## OBJECTIVE
Search the material for the word "covermat" and report each line where it turns up.

## DATA EXTRACT

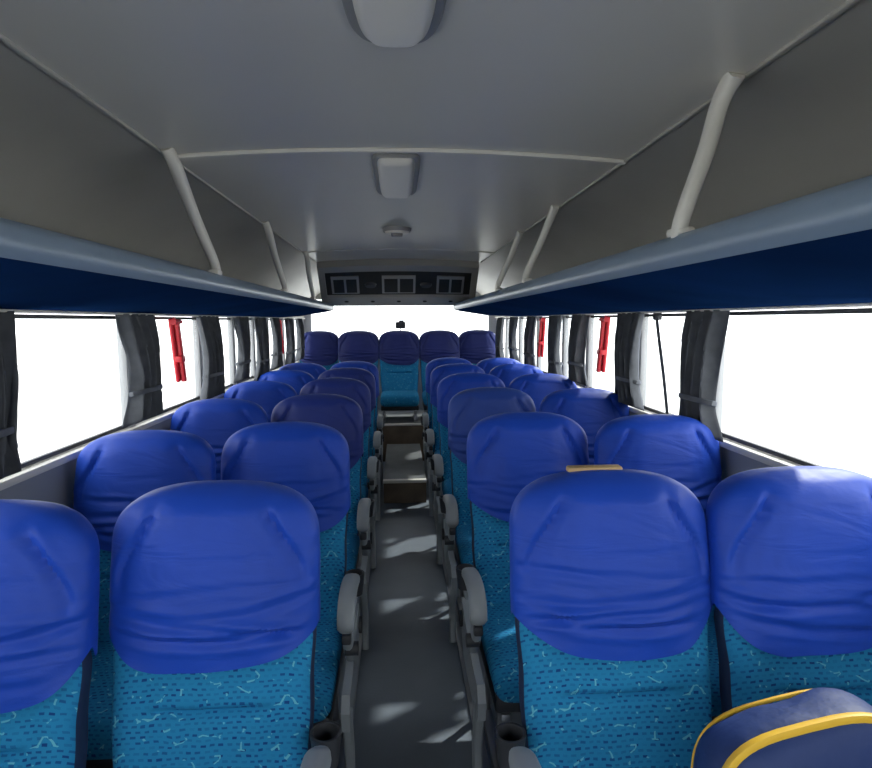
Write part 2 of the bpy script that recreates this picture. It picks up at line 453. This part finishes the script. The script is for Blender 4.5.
mb = MB()
box(mb, (XC, YR+0.02, 0.52), (XR-XL+0.1, 0.04, 1.04), M_WALL)
box(mb, (XC, YR+0.02, 1.86), (XR-XL+0.1, 0.04, 0.30), M_COVE)
for x in (XL+0.04, XR-0.04): box(mb, (x, YR+0.02, 1.38), (0.10, 0.04, 0.68), M_PILLAR)
mb.obj('wall_rear')
mb = MB(); box(mb, (XC, YR+0.02, 1.375), (XR-XL-0.16, 0.005, 0.67), M_GLASS)
mb.obj('window_%d' % k); k += 1
mb = MB()
box(mb, (0.03, YR-0.02, 1.40), (0.12, 0.05, 0.08), M_DKGREY, 0.01)
tube(mb, [(0.04, YR-0.02, 1.42), (0.04, YR-0.02, 1.46)], 0.030, 0.014, M_DKGREY)
tube(mb, [(0.03, YR-0.01, 1.38), (0.03, YR-0.005, 1.25), (0.03, YR-0.005, 1.03)], 0.006, 0.005, M_GREY)
mb.obj('rear_window_camera')

mb = MB()
box(mb, (XC, YF-0.02, 0.35), (XR-XL+0.1, 0.04, 0.70), M_WALL)
box(mb, (XC, YF-0.02, 1.90), (XR-XL+0.1, 0.04, 0.28), M_COVE)
for x in (XL+0.03, XR-0.03): box(mb, (x, YF-0.02, 1.23), (0.10, 0.04, 1.08), M_PILLAR)
mb.obj('wall_front')
mb = MB(); box(mb, (XC, YF-0.02, 1.23), (XR-XL-0.14, 0.005, 1.06), M_GLASS)
mb.obj('window_%d' % k)

# ---------------------------------------------------------------- luggage racks
RT = 1.61
def rack(s, xi, xo):
    mb = MB(); Y0, Y1 = -1.3, 5.55
    lip = [(xi, RT-0.062), (xi-s*0.009, RT-0.050), (xi-s*0.013, RT-0.034), (xi-s*0.010, RT-0.016), (xi, RT-0.003), (xi+s*0.010, RT), (xi+s*0.022, RT-0.004), (xi+s*0.026, RT-0.040)]
    und = [(xi+s*0.026, RT-0.040), (xo, 1.515), (xo, 1.485), (xi+s*0.30, 1.497), (xi+s*0.06, 1.535), (xi, RT-0.062)]
    extrude_profile(mb, lip, Y0, Y1, M_RACK, 6)
    extrude_profile(mb, und, Y0, Y1, M_RACKU, 6)
    loop = lip[:-1]+und[:-1]
    n = len(loop)
    for y in (Y0, Y1):
        mb.add([(p[0], y, p[1]) for p in loop], [list(range(n))], M_RACKU)
    return mb.obj('luggage_rack')
XRI, XLI = 0.522, -0.592
rack(1, XRI, XR-0.005); rack(-1, XLI, XL+0.005)

def pole(s, yt, yb):
    xi = XRI if s > 0 else XLI
    xb = xi+s*0.012
    xt = XK+s*(CEW-0.02)
    mb = MB()
    p = smooth_path([(xt, yt-0.03, ZC-0.022), (xt-s*0.008, yt+0.005, ZC-0.060), (xt+(xb-xt)*0.45, yt+(yb-yt)*0.45, 1.765), (xb-s*0.004, yb-0.01, RT+0.03), (xb, yb+0.01, RT-0.01)], 8)
    tube(mb, p, 0.017, 0.014, M_TRIM, side=Vector((0, 1, 0)), n=14, scales=[1.15-0.25*i/(len(p)-1) for i in range(len(p))])
    box(mb, (xb, yb+0.005, RT+0.004), (0.034, 0.055, 0.016), M_TRIM, 0.006)
    mb.obj('rack_support_pole')
for y in ((1.13, 1.12), (2.38, 2.48), (3.05, 3.18)): pole(1, *y)
for y in ((1.66, 2.06), (2.80, 3.28), (3.95, 4.35)): pole(-1, *y)

# ---------------------------------------------------------------- rear air-conditioning panel
mb = MB()
A0, AL, AZ0, ADZ = 4.60, 0.92, ZC-0.035, 0.262
def P3(u, v, d=0.0):
    y = A0+AL*v; z = AZ0-ADZ*v
    hw = 0.59+0.08*v
    nrm = Vector((0, -ADZ, -AL)).normalized()
    return Vector((0.01+u*hw, y, z-0.018*u*u*(1-v))) + nrm*d
def pq(u0, u1, v0, v1, d, m, nu=8):
    vs = []
    for dd in (d, -0.06):
        for v in (v0, v1):
            for i in range(nu+1): vs.append(P3(u0+(u1-u0)*i/nu, v, dd))
    n = nu+1; fs = []
    for i in range(nu):
        fs.append([i, i+1, n+i+1, n+i]); fs.append([2*n+i, 3*n+i, 3*n+i+1, 2*n+i+1])
        fs.append([i, 2*n+i, 2*n+i+1, i+1]); fs.append([n+i, n+i+1, 3*n+i+1, 3*n+i])
    fs.append([0, n, 3*n, 2*n]); fs.append([nu, 2*n+nu, 3*n+nu, n+nu])
    mb.add(vs, fs, m)
pq(-1, 1, 0, 1, 0.0, M_DARKPANEL, 16)
pq(-1.03, 1.03, -0.03, 0.10, 0.025, M_AC, 16)
pq(-1.03, 1.03, 0.76, 1.02, 0.025, M_AC, 16)
pq(-1.03, -0.95, 0, 1, 0.025, M_AC, 2); pq(0.95, 1.03, 0, 1, 0.025, M_AC, 2)
for a, b in ((-0.88, -0.52), (-0.22, 0.22), (0.50, 0.86)):
    pq(a, b, 0.26, 0.70, 0.010, M_LAMPRIM, 4)
    mid = (a+b)/2
    pq(a+0.03, mid-0.015, 0.32, 0.66, 0.014, M_DARKPANEL, 2)
    pq(mid+0.015, b-0.03, 0.32, 0.66, 0.014, M_DARKPANEL, 2)
for u in (-0.37, 0.36):
    c = P3(u, 0.48, 0.0); d = P3(u, 0.48, 0.02); cyl(mb, c, d, 0.05, M_DKGREY, 20, 0.042)
for u in (-0.7, -0.35, 0.0, 0.35, 0.7):
    c = P3(u, 0.88, 0.025); d = P3(u, 0.88, 0.030); cyl(mb, c, d, 0.018, M_DARKPANEL, 14)
vs = [P3(-1.03, 1.02, 0.025), P3(1.03, 1.02, 0.025), P3(1.03, 1.02, 0.025)+Vector((0, 0.08, 0.27)), P3(-1.03, 1.02, 0.025)+Vector((0, 0.08, 0.27))]
mb.add(vs, [[0, 1, 2, 3]], M_AC)
mb.obj('air_conditioner_vent_panel')

# ---------------------------------------------------------------- curtains
def curtain(s, y, X, seed, w=0.20, name='curtain'):
    mb = MB(); NY, NZ = 60, 36; vs = []
    z0, z1 = 1.035+0.02*math.sin(seed*3), 1.483
    for i in range(NZ+1):
        t = i/NZ; z = z1+(z0-z1)*t
        ww = w*(1-0.30*sm(0.0, 0.70, t)+0.22*sm(0.74, 1, t))
        for j in range(NY+1):
            u = j/NY-0.5
            ph = u*2*math.pi*4.2+seed*4+1.1*noise.noise(Vector((u*3, t*2.5, seed)))
            x = X - s*(0.045+0.030*math.sin(ph)*(0.6+0.5*t)) - s*0.03*math.sin(math.pi*t)*(1-abs(u))
            vs.append((x, y+u*ww+0.035*t*math.sin(seed*5)+0.010*math.cos(ph), z+0.012*math.sin(ph)*t))
    fs = []
    for i in range(NZ):
        for j in range(NY):
            a = i*(NY+1)+j; fs.append([a, a+1, a+NY+2, a+NY+1])
    mb.add(vs, fs, M_CURT)
    zt = z1+(z0-z1)*0.72; yo = y+0.035*0.72*math.sin(seed*5)
    pts = [(X-s*(0.055+0.045*math.cos(q)), yo+0.074*math.sin(q)*w/0.2, zt+0.01*math.cos(q)) for q in [math.pi*2*e/20 for e in range(21)]]
    tube(mb, pts, 0.010, 0.004, M_CURT, side=Vector((0, 0, 1)), n=8)
    ob = mb.obj(name)
    so = ob.modifiers.new('thick', 'SOLIDIFY'); so.thickness = 0.003
for i, y in enumerate(RY): curtain(1, y-0.03, XR-0.01, 1.3+i*0.7, 0.29 if i == 0 else 0.28)
for i, y in enumerate(LY): curtain(-1, y-0.03, XL+0.01, 2.1+i*0.9, 0.33 if i < 3 else 0.28)
mb = MB()
for s, X in ((1, XR-0.055), (-1, XL+0.055)): cyl(mb, (X, YF+0.2, 1.484), (X, 7.0, 1.484), 0.005, M_TRIM, 8)
mb.obj('curtain_rail')
mb = MB()
pts = smooth_path([(XR-0.02, 2.66, 1.47), (XR-0.03, 2.60, 1.36), (XR-0.035, 2.53, 1.20), (XR-0.03, 2.49, 1.03)], 6)
tube(mb, pts, 0.014, 0.003, M_CURT, side=Vector((0, 1, 0)), n=8)
box(mb, (XR-0.015, 2.66, 1.465), (0.03, 0.04, 0.035), M_DKGREY, 0.006)
box(mb, (XR-0.02, 2.49, 1.03), (0.03, 0.04, 0.035), M_DKGREY, 0.006)
mb.obj('seat_belt_strap')

# ---------------------------------------------------------------- red emergency hammers
def hammer(X, s, y):
    mb = MB(); x = X-s*0.03
    rot = Matrix.Rotation(math.radians(12), 3, 'X')
    box(mb, (x, y, 1.315), (0.02, 0.06, 0.32), M_RED, 0.008, 3, rot)
    pts = [Vector((x-s*0.022, y, 1.315)) + rot @ Vector((0, 0, q)) for q in (-0.16, -0.05, 0.05, 0.14)]
    tube(mb, pts, 0.012, 0.015, M_RED, n=12)
    top = Vector((x-s*0.022, y, 1.315)) + rot @ Vector((0, 0, 0.14))
    cyl(mb, top-Vector((0, 0.05, 0)), top+Vector((0, 0.05, 0)), 0.015, M_RED, 12, 0.010)
    box(mb, (x-s*0.02, y, 1.27), (0.035, 0.055, 0.03), M_RED, 0.006)
    mb.obj('emergency_hammer')
for y in (3.30, 4.75): hammer(XR, 1, y)
for y in (3.02, 5.6): hammer(XL, -1, y)

# ---------------------------------------------------------------- seats
meshes = {
 'R1': make_seat('seat_R1', arm=-1, seed=1.0, tags=True, top=1.100),
 'L1': make_seat('seat_L1', arm=1, seed=2.7, hem_off=0.0, top=1.085),
 'RA': make_seat('seat_RA', arm=-1, seed=4.1), 'RB': make_seat('seat_RB', arm=-1, seed=5.3, covermat=M_COVER3),
 'LA': make_seat('seat_LA', arm=1, seed=6.4, top=1.085), 'LB': make_seat('seat_LB', arm=1, seed=7.2, covermat=M_COVER2, top=1.085),
 'W': make_seat('seat_W', arm=0, seed=8.8), 'W2': make_seat('seat_W2', arm=0, seed=9.9, top=1.08),
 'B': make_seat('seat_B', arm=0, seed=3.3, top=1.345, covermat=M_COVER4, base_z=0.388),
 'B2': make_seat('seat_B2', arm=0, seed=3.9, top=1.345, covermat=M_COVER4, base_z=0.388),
}
def seat(key, x, y):
    ob = bpy.data.objects.new('passenger_seat', meshes[key]); ob.location = (x, y, 0)
    scene.collection.objects.link(ob)
RYs = [1.30, 2.17, 3.03, 3.90, 4.78, 5.58]
LYs = [1.33, 2.15, 3.00, 3.87, 4.72, 5.52]
for i, y in enumerate(RYs):
    seat('R1' if i == 0 else ('RB' if i == 2 else 'RA'), 0.480, y)
    seat('W', 0.935, y-(0.03 if i == 0 else 0.10))
for i, y in enumerate(LYs):
    seat('L1' if i == 0 else ('LB' if i in (2, 3, 4) else 'LA'), -0.416 if i == 0 else -0.412, y)
    seat('W2', -0.866, y-0.10)
for i, x in enumerate((-0.895, -0.445, 0.01, 0.465, 0.915)):
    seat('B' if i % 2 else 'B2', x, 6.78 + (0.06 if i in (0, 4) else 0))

# ---------------------------------------------------------------- bag, lower right
mb = MB(); NU, NV = 48, 28; vs = []
f6 = lambda c: math.copysign(abs(c)**0.6, c)
for i in range(NV+1):
    ph = -math.pi/2+math.pi*i/NV
    for j in range(NU):
        th = 2*math.pi*j/NU
        x = 0.20*f6(math.cos(ph))*f6(math.cos(th)); y = 0.08*f6(math.cos(ph))*f6(math.sin(th)); z = 0.16*f6(math.sin(ph))
        x *= 1-0.12*z/0.2
        n_ = 0.006*noise.noise(Vector((x*12, y*12, z*12)))
        vs.append((x+n_, y+n_, z+n_))
fs = [[i*NU+j, i*NU+(j+1) % NU, (i+1)*NU+(j+1) % NU, (i+1)*NU+j] for i in range(NV) for j in range(NU)]
mb.add(vs, fs, M_BAG)
def ring(yo, r1, r2, m, rad):
    pts = []
    for j in range(49):
        th = 2*math.pi*j/48
        zz = r2*f6(math.sin(th)); pts.append((r1*f6(math.cos(th))*(1-0.12*zz/0.2), yo, zz))
    tube(mb, pts, rad, rad, m, side=Vector((0, 1, 0)), n=8)
ring(-0.048, 0.188, 0.152, M_YEL, 0.008); ring(0.048, 0.188, 0.152, M_YEL, 0.004)
box(mb, (0, -0.082, -0.04), (0.26, 0.03, 0.14), M_BAG, 0.014, 3)
tube(mb, [(-0.12, -0.098, 0.01), (0.12, -0.098, 0.01)], 0.004, 0.004, M_YEL, side=Vector((0, 1, 0)))
ob = mb.obj('travel_bag', (0.72, 0.94, 0.605)); ob.rotation_euler = (math.radians(-8), math.radians(-12), 0)

# ---------------------------------------------------------------- outside
mb = MB(); box(mb, (0, 0, -0.85), (120, 120, 0.1), M_CONC); mb.obj('ground')

# ---------------------------------------------------------------- light
w = bpy.data.worlds.new('World'); scene.world = w; w.use_nodes = True
bg = w.node_tree.nodes['Background']; bg.inputs[0].default_value = (0.98, 0.98, 0.99, 1); bg.inputs[1].default_value = 3.9
sd = bpy.data.lights.new('sun', 'SUN'); sd.energy = 4.5; sd.angle = math.radians(1.5); sd.color = (1, 0.97, 0.92)
so = bpy.data.objects.new('sun', sd); scene.collection.objects.link(so)
dirv = Vector((-1.0, -0.78, -1.10))
so.rotation_euler = dirv.to_track_quat('-Z', 'Y').to_euler()

# ---------------------------------------------------------------- camera
F = 600.0
cd = bpy.data.cameras.new('camera'); cd.sensor_width = 36; cd.sensor_fit = 'HORIZONTAL'; cd.lens = F/872*36; cd.clip_start = 0.02
co = bpy.data.objects.new('camera', cd); scene.collection.objects.link(co)
a = Vector(((398-436)/F, (384-321)/F, -1)).normalized()
r = 0.012
u0 = Vector((-math.sin(r), math.cos(r), 0)); u = (u0-a*u0.dot(a)).normalized(); xr = a.cross(u)
Mw2c = Matrix((( xr.x, a.x, u.x), (xr.y, a.y, u.y), (xr.z, a.z, u.z)))
co.matrix_world = Matrix.Translation((0, 0, 1.45)) @ Mw2c.transposed().to_4x4()
scene.camera = co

## RESULT BELOW
 'RA': make_seat('seat_RA', arm=-1, seed=4.1), 'RB': make_seat('seat_RB', arm=-1, seed=5.3, covermat=M_COVER3),
 'LA': make_seat('seat_LA', arm=1, seed=6.4, top=1.085), 'LB': make_seat('seat_LB', arm=1, seed=7.2, covermat=M_COVER2, top=1.085),
 'B': make_seat('seat_B', arm=0, seed=3.3, top=1.345, covermat=M_COVER4, base_z=0.388),
 'B2': make_seat('seat_B2', arm=0, seed=3.9, top=1.345, covermat=M_COVER4, base_z=0.388),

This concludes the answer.